Global Top 4 PEFs Compete to Enter Korea Targeting Prime Assets
Apollo PEF Follows Blackstone, Intensifies Activities in Korea
KKR, Carlyle Expand Operations Targeting Undervalued Assets
[Asia Economy Reporter Park So-yeon] Amid rising interest rates and recession concerns, asset prices have generally plummeted, leading to a contraction in the investment industry. However, global fund managers are analyzing that now is the right time to invest in quality domestic companies or assets. While the domestic financial market is focusing on risk management and hesitating, global funds aiming to seize opportunities are formulating aggressive investment strategies.
◇ Apollo, the No.1 Private Credit Fund Manager, Enters Korea... Targeting Alternatives in the Financial Sector = Apollo is expected to gradually expand its scope from establishing private credit funds (PCF) to private equity funds (PEF) and real estate.
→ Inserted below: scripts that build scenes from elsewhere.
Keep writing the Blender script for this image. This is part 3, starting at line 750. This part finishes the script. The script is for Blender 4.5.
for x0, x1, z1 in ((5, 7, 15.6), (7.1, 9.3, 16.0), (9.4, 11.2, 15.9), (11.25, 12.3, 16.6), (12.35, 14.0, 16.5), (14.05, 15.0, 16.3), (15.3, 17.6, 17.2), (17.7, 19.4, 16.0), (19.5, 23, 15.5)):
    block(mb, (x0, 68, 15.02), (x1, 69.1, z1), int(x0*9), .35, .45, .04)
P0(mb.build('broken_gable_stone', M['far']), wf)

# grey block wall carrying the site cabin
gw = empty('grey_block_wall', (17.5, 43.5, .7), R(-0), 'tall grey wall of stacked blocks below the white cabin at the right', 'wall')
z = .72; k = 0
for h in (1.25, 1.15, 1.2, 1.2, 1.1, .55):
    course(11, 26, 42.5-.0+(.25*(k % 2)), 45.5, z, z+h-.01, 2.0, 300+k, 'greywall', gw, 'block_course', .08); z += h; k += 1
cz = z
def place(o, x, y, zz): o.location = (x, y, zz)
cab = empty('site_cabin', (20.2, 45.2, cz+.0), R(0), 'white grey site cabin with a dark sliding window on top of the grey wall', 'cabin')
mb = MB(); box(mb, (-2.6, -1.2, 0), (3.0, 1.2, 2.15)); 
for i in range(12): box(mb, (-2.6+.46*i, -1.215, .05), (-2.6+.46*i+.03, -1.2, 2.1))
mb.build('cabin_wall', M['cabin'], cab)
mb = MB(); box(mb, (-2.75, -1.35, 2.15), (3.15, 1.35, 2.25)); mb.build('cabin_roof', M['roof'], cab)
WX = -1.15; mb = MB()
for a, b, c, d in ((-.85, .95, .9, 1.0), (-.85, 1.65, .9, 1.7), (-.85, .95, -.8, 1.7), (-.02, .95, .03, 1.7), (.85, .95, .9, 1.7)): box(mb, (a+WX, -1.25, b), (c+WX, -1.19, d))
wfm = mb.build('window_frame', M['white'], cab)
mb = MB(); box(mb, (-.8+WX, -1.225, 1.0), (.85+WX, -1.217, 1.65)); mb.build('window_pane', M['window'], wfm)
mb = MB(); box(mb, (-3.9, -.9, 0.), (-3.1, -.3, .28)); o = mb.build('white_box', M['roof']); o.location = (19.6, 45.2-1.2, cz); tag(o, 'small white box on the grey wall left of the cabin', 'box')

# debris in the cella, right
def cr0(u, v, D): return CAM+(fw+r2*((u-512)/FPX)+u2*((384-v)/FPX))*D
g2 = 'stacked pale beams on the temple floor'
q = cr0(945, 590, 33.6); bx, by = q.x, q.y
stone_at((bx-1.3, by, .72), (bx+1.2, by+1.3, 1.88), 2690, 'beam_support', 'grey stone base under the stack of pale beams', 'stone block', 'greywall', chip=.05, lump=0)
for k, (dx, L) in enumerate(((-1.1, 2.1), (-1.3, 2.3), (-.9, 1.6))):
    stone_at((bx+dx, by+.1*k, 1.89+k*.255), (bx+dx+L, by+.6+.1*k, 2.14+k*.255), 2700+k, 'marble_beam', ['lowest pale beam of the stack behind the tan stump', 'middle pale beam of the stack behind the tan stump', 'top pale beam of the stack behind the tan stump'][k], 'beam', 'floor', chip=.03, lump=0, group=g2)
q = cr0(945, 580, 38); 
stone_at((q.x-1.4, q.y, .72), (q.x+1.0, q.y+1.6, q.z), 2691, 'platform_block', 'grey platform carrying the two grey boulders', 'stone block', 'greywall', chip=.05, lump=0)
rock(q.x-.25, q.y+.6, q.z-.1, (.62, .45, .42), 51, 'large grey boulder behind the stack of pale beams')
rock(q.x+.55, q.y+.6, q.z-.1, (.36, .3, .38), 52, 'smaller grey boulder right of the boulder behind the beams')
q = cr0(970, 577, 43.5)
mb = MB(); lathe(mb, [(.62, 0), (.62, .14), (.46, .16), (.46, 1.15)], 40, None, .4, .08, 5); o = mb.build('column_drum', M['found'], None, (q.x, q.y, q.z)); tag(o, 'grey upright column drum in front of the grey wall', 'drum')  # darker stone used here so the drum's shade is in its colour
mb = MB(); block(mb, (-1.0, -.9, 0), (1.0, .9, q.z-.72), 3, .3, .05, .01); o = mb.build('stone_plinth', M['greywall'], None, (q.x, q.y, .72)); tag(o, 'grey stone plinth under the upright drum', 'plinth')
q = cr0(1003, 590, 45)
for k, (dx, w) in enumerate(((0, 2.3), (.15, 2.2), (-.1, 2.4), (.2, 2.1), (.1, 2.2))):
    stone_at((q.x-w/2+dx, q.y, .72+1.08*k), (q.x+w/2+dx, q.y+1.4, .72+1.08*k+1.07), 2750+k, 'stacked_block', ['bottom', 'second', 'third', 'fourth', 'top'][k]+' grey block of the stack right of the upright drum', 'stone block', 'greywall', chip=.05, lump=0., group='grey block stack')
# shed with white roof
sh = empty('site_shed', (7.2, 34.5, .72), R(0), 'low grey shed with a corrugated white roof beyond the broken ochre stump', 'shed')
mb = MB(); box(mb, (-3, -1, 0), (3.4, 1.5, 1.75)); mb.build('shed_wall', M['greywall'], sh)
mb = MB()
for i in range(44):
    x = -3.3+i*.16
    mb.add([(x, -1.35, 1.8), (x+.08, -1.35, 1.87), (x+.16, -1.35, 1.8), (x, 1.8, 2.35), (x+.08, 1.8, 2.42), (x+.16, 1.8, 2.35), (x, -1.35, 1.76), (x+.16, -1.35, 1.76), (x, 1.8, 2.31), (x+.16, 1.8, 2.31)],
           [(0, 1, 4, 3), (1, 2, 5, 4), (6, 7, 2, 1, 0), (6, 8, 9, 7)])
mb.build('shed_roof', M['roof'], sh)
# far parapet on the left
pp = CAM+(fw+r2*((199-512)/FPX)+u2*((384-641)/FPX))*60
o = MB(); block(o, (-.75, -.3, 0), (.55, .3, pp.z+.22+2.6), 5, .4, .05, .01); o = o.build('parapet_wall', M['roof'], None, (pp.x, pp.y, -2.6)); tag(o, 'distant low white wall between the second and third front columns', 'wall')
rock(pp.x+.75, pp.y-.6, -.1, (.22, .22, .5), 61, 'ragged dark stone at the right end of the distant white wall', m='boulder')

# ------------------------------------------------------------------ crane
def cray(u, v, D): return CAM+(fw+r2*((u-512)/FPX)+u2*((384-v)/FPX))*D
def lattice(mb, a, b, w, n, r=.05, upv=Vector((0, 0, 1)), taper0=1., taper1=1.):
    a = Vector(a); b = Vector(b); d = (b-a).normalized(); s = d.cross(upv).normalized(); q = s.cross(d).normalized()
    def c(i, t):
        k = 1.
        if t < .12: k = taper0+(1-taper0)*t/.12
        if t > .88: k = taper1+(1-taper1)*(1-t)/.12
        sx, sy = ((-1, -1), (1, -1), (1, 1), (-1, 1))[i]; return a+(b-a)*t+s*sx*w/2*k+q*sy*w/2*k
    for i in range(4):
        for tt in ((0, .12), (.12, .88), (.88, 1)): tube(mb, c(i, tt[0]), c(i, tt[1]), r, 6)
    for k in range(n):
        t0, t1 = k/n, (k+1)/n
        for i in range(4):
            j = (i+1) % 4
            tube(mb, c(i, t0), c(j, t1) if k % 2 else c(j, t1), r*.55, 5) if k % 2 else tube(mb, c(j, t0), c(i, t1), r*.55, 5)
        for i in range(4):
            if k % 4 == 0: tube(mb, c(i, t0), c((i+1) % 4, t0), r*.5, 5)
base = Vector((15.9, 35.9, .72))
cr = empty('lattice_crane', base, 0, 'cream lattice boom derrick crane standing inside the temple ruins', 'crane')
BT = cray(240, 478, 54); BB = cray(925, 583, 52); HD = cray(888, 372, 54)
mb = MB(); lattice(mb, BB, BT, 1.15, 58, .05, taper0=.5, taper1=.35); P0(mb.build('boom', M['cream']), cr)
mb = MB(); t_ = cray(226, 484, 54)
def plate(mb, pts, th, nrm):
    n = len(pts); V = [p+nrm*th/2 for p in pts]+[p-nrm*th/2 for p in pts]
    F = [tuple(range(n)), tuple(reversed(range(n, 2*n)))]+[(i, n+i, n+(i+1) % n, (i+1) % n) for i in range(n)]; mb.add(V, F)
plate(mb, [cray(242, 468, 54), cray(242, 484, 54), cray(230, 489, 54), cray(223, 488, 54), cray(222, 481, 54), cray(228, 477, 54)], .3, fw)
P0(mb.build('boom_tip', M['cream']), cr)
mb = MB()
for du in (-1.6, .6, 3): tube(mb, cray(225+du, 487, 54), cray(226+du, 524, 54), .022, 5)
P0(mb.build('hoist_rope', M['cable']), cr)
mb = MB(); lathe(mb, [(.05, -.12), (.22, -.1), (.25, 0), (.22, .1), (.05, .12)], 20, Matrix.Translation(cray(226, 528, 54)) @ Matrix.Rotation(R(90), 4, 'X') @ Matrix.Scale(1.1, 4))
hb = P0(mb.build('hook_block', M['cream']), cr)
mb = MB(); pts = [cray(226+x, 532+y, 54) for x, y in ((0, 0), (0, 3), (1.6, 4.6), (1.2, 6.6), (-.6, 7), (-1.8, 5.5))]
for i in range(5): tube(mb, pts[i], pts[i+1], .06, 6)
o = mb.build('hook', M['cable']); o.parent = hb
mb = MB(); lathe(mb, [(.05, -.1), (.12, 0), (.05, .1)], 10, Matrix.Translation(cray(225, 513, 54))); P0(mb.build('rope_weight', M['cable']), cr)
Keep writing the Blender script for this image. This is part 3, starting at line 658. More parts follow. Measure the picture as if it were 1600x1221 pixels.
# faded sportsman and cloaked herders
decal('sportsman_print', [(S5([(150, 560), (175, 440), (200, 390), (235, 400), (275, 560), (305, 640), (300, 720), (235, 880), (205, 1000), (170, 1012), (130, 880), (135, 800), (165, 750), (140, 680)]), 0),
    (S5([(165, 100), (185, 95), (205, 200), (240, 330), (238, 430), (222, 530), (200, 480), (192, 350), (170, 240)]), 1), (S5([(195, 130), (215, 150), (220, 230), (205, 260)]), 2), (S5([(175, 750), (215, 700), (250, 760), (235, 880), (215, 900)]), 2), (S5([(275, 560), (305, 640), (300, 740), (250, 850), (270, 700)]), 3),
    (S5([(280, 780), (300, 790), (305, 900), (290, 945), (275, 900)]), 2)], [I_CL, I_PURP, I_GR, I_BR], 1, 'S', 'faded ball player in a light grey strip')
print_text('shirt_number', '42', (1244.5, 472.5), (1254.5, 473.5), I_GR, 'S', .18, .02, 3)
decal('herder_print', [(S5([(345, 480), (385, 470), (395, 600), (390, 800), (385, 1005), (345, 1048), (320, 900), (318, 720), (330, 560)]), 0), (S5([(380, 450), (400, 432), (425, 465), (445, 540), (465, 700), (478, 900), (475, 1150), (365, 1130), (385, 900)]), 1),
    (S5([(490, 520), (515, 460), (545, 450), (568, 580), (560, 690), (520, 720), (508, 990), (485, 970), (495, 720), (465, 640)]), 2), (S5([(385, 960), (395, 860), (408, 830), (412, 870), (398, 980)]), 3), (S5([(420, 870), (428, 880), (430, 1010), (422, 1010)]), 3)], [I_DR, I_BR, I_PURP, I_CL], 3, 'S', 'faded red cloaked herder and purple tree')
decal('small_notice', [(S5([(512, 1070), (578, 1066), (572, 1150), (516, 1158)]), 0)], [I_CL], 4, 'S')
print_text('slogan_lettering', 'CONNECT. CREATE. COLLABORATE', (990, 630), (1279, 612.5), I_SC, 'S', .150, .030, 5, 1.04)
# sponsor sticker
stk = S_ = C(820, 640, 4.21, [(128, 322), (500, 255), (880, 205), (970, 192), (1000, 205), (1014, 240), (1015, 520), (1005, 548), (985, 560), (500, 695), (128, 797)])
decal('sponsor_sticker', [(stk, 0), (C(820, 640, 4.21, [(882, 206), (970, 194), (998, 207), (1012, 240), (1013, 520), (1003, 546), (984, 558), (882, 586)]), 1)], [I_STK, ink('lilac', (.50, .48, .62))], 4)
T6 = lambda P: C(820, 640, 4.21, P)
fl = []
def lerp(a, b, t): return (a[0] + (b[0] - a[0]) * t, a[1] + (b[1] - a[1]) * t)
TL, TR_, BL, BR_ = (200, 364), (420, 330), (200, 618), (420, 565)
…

Although the domestic market for PEFs, which focus on management participation, has grown, the private credit market is still at an early stage. Until the revision of the Capital Markets Act last year, private fund managers were restricted from handling loans and credit products. Additionally, the variety of financial services such as project financing (PF) provided by banks in Korea is cited as a reason why the private credit market has not developed.
However, recently, as major financial institutions have started thorough risk management, PF loans have been cut off, and with soaring interest rates, domestic companies have faced the situation of having to raise funds through channels other than the primary and secondary financial sectors. Fortunately, with the revision of the Capital Markets Act at the end of last year, private fund managers were also allowed to handle credit products such as loans. The world's No.1 PCF manager has seized this opportunity without hesitation.
◇ Global Private Equity Funds Enter One After Another... A Market Opens in Korea = Currently, foreign fund managers such as KKR, Carlyle, TPG, Bain Capital, CVC, Baring PEA, and Affinity Equity Partners operate offices in Korea and are increasing the hiring of Korean investment professionals. In particular, KKR recently expanded its staff to 30, and the European PEF EQT Partners even acquired Baring PEA.
The world's No.1 private equity fund, Blackstone, also re-entered Korea this year. About eight years ago, Blackstone withdrew its office after failing to achieve significant results in the Korean market, but this year it ambitiously established a Korean corporation. It has built a strong lineup by recruiting Ha Young-gu, former chairman of the Korea Federation of Banks, a financial heavyweight, and Kim Tae-rae, a real estate investment expert from global competitor Angelo Gordon, as CEO.
A prominent domestic PEF official said, "While global PEFs may find it difficult to immediately stand out in the domestic M&A market due to the need for human networks, it is true that the strong dollar situation makes the market advantageous for them."